Rapid acquisition of high-precision coordinate data from parts having complex geometry has many applications, including dimensional inspection, agile machining, and reverse engineering. Due to distinct characteristics of different coordinate digitizing sensors, a multiple-sensor integrated coordinate measurement system is developed in order to simultaneously achieve rapid and high-precision coordinate acquisition. The multiple-sensor integrated system consists of a multiple-sensor coordinate measuring machine (CMM), an information aggregation module, and a multiple-sensor planning module.; The multiple-sensor CMM is equipped with a motorized touch probe and a 3D active vision system. The 3D active vision system can simultaneously acquire thousands of data points over a large spatial range; therefore capturing the global surface information of an object in real time is possible. The 3D active vision system is composed of a CCD camera, a digital projector, and a personal computer with an image processing board. An automatic camera calibration scheme that utilizes the CMM and novel calibration algorithms is developed to perform automated and accurate camera calibration and support the sensor integration. A digital projector calibration method with a light beam model is developed to compensate projector lens distortions and to fully utilize the flexibility of the digital projector. A rigid body transformation calibration method is also developed for the digital projector such that re-calibrating all light beams is unnecessary.; The 3D active vision system along with intelligent information aggregation algorithms could provide the global surface information of the object. When only a part of the object surface is digitized, the missing information is estimated to approximate the unknown surface area.
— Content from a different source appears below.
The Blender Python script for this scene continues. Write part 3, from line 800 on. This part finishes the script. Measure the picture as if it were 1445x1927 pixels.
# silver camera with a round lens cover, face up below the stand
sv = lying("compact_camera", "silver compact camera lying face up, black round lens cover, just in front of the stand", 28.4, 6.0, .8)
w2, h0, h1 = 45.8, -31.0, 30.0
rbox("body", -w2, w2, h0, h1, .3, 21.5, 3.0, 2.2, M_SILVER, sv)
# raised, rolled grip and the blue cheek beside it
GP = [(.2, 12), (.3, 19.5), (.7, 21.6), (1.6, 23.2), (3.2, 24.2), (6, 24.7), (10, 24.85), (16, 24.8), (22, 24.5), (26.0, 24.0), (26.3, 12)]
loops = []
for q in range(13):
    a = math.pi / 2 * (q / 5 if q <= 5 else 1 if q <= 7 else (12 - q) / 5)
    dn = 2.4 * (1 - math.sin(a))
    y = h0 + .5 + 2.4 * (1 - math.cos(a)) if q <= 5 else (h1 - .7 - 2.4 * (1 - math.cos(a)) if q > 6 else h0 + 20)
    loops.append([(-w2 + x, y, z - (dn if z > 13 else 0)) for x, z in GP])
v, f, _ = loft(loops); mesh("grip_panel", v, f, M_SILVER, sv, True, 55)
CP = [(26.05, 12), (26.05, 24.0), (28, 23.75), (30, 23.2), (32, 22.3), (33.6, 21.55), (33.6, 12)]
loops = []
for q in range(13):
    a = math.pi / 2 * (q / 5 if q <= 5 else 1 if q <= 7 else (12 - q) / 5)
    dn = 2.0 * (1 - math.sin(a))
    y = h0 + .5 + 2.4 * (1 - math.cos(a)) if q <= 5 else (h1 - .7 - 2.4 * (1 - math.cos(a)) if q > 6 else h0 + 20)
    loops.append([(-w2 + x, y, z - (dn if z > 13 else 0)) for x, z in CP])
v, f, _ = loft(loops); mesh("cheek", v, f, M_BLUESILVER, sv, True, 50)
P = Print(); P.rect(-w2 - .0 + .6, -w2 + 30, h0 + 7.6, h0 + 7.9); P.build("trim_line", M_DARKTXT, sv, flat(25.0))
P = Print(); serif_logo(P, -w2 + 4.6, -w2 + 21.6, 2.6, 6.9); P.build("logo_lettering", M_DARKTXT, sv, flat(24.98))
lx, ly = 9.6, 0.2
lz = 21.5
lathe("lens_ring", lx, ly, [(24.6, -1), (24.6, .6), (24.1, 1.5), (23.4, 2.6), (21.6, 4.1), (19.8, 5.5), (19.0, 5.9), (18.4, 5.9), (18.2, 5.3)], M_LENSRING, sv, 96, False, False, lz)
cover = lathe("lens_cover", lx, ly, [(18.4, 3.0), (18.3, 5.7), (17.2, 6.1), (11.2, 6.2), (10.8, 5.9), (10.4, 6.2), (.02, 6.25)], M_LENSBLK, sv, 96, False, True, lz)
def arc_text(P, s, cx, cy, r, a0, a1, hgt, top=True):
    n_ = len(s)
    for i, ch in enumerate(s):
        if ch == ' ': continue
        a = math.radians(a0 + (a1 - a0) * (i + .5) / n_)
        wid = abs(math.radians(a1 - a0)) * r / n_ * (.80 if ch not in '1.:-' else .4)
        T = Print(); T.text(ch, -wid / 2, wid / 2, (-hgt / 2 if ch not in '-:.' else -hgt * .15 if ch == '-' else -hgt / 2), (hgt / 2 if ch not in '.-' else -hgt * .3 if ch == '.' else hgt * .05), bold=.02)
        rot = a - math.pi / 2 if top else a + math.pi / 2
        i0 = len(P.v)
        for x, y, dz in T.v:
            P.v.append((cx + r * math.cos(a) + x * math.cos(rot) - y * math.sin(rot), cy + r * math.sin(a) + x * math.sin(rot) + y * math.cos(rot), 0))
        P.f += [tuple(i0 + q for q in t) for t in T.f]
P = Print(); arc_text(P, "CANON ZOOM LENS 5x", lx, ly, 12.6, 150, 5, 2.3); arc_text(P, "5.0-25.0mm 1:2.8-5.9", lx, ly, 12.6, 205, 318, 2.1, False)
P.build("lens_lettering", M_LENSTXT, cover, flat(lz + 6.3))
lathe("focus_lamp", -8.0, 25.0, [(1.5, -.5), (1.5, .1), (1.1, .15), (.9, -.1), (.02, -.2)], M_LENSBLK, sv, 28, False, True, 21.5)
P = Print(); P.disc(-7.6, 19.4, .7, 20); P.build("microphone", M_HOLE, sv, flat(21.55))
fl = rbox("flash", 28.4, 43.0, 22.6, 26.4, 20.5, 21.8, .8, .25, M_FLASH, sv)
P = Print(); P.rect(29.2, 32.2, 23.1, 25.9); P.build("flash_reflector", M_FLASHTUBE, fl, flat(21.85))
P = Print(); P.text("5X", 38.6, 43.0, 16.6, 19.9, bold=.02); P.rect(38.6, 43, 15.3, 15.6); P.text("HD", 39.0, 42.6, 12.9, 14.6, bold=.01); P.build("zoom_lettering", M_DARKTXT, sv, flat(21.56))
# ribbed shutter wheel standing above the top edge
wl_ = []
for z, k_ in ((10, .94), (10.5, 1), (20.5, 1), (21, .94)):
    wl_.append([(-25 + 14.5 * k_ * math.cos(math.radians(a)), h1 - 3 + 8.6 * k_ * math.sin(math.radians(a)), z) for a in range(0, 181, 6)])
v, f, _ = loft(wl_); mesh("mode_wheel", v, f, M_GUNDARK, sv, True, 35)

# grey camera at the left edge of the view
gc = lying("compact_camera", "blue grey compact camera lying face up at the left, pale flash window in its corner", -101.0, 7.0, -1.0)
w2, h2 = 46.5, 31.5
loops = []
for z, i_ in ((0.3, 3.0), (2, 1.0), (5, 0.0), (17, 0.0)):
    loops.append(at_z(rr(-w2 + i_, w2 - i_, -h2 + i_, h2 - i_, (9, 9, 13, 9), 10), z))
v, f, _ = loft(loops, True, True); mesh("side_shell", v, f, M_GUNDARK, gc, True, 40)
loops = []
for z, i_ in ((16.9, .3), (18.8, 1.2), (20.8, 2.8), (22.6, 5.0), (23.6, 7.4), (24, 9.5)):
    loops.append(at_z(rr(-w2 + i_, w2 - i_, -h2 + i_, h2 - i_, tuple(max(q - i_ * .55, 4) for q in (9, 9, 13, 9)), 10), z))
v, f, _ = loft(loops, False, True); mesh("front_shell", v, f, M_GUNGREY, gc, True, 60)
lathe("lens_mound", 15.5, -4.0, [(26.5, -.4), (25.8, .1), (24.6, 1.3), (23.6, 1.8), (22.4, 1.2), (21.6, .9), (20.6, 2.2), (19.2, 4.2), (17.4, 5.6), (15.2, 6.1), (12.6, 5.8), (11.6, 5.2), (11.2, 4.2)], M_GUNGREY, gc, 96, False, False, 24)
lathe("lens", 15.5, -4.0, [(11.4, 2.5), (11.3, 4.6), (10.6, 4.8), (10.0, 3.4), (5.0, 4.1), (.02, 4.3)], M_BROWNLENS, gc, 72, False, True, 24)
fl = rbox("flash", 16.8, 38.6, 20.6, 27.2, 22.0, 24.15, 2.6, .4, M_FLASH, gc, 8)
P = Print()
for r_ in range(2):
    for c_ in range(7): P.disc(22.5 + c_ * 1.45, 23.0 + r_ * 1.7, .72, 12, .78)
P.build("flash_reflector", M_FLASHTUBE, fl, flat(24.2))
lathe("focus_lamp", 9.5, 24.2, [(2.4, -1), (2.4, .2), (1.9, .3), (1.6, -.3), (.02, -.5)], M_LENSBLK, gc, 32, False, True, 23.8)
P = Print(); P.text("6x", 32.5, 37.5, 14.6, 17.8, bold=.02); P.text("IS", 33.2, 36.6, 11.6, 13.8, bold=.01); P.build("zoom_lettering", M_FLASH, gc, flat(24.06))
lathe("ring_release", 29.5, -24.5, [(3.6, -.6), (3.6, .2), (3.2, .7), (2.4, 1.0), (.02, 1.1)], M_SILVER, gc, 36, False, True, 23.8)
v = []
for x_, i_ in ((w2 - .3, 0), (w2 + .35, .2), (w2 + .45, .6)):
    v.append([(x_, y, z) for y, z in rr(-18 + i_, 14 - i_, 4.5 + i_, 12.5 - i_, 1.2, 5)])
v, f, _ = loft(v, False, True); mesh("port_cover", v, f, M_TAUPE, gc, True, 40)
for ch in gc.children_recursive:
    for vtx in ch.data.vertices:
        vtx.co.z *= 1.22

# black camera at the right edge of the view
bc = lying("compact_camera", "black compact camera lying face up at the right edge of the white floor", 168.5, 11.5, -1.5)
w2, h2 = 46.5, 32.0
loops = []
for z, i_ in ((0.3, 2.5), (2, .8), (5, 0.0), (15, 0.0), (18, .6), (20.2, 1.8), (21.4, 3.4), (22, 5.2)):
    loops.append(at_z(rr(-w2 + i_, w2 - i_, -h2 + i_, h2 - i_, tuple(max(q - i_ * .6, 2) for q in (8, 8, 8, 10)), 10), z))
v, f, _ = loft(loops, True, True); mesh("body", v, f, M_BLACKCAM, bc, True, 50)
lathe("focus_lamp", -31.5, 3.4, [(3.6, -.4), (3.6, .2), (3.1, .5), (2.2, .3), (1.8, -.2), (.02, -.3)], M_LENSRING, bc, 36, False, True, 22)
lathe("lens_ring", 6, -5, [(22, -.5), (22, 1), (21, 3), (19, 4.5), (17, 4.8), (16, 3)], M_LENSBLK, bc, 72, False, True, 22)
In order to extract high-level area, missing information extraction and reasoning algorithms are developed. The obtained surface information is subsequently used by the multiple-sensor planning module to locate the most informative viewpoints for the vision system, to automatically guide the touch probe for rapid surface acquisition, and to plan the next best coordinate digitizing strategy. Through the sensor integration and the developed information automation technologies, the multiple-sensor integrated coordinate measurement system is developed to perform automated, high-speed and high-precision 3D coordinate acquisition.